From the first line of the data below, repeat each line exactly until you reach the line with "0.5, 0.05, 5.0, (1.0, 0.97, 0.92))"; include that line too.
____________
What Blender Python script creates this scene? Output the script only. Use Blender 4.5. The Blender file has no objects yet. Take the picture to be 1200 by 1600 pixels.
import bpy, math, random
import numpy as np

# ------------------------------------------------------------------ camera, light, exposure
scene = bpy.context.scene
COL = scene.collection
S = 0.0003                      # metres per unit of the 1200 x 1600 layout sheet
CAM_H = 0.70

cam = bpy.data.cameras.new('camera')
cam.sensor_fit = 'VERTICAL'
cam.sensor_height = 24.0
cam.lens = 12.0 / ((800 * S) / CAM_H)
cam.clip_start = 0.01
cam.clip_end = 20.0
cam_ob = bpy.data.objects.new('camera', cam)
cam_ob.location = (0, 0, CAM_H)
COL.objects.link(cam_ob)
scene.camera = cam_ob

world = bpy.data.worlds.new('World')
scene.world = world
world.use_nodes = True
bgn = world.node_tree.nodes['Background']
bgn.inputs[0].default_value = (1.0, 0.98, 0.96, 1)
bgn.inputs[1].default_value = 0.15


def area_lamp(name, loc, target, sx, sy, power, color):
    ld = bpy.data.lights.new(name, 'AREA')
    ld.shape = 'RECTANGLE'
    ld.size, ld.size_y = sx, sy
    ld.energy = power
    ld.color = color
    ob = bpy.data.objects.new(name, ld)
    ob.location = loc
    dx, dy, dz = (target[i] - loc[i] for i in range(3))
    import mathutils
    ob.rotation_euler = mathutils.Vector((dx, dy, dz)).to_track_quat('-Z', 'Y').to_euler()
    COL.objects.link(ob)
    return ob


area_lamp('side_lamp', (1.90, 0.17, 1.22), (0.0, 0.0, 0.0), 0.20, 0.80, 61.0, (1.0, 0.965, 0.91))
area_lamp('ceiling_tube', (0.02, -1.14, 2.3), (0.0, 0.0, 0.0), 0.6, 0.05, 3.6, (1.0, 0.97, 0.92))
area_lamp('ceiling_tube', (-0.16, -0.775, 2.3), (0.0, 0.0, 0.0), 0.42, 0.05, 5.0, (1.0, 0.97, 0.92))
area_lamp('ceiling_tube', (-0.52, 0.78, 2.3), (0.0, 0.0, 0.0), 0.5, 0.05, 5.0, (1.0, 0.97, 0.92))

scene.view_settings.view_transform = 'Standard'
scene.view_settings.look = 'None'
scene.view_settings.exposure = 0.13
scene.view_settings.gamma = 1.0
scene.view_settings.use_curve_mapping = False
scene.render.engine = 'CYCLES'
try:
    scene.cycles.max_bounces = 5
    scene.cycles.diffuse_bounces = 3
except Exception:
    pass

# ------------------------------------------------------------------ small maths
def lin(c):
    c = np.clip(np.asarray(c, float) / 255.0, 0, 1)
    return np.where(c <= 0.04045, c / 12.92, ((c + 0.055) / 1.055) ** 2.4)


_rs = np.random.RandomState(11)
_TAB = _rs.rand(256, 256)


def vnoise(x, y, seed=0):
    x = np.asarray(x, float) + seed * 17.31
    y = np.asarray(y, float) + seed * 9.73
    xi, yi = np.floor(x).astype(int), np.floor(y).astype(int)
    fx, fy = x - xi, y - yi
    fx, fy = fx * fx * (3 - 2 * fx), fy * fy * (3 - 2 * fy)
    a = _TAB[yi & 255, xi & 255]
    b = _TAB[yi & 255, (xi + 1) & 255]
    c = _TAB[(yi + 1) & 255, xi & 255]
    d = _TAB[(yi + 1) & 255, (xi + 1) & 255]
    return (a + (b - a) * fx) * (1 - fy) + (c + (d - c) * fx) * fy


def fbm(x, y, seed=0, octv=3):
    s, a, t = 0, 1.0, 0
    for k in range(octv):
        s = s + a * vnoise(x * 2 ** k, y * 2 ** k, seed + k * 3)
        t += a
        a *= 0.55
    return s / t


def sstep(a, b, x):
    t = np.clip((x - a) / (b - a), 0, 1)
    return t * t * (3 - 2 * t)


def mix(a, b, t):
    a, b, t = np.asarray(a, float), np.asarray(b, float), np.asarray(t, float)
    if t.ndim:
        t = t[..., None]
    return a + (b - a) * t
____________
**Written solution:**
What Blender Python script creates this scene? Output the script only. Use Blender 4.5. The Blender file has no objects yet. Take the picture to be 1200 by 1600 pixels.
import bpy, math, random
import numpy as np

# ------------------------------------------------------------------ camera, light, exposure
scene = bpy.context.scene
COL = scene.collection
S = 0.0003                      # metres per unit of the 1200 x 1600 layout sheet
CAM_H = 0.70

cam = bpy.data.cameras.new('camera')
cam.sensor_fit = 'VERTICAL'
cam.sensor_height = 24.0
cam.lens = 12.0 / ((800 * S) / CAM_H)
cam.clip_start = 0.01
cam.clip_end = 20.0
cam_ob = bpy.data.objects.new('camera', cam)
cam_ob.location = (0, 0, CAM_H)
COL.objects.link(cam_ob)
scene.camera = cam_ob

world = bpy.data.worlds.new('World')
scene.world = world
world.use_nodes = True
bgn = world.node_tree.nodes['Background']
bgn.inputs[0].default_value = (1.0, 0.98, 0.96, 1)
bgn.inputs[1].default_value = 0.15


def area_lamp(name, loc, target, sx, sy, power, color):
    ld = bpy.data.lights.new(name, 'AREA')
    ld.shape = 'RECTANGLE'
    ld.size, ld.size_y = sx, sy
    ld.energy = power
    ld.color = color
    ob = bpy.data.objects.new(name, ld)
    ob.location = loc
    dx, dy, dz = (target[i] - loc[i] for i in range(3))
    import mathutils
    ob.rotation_euler = mathutils.Vector((dx, dy, dz)).to_track_quat('-Z', 'Y').to_euler()
    COL.objects.link(ob)
    return ob


area_lamp('side_lamp', (1.90, 0.17, 1.22), (0.0, 0.0, 0.0), 0.20, 0.80, 61.0, (1.0, 0.965, 0.91))
area_lamp('ceiling_tube', (0.02, -1.14, 2.3), (0.0, 0.0, 0.0), 0.6, 0.05, 3.6, (1.0, 0.97, 0.92))
area_lamp('ceiling_tube', (-0.16, -0.775, 2.3), (0.0, 0.0, 0.0), 0.42, 0.05, 5.0, (1.0, 0.97, 0.92))
area_lamp('ceiling_tube', (-0.52, 0.78, 2.3), (0.0, 0.0, 0.0), 0.5, 0.05, 5.0, (1.0, 0.97, 0.92))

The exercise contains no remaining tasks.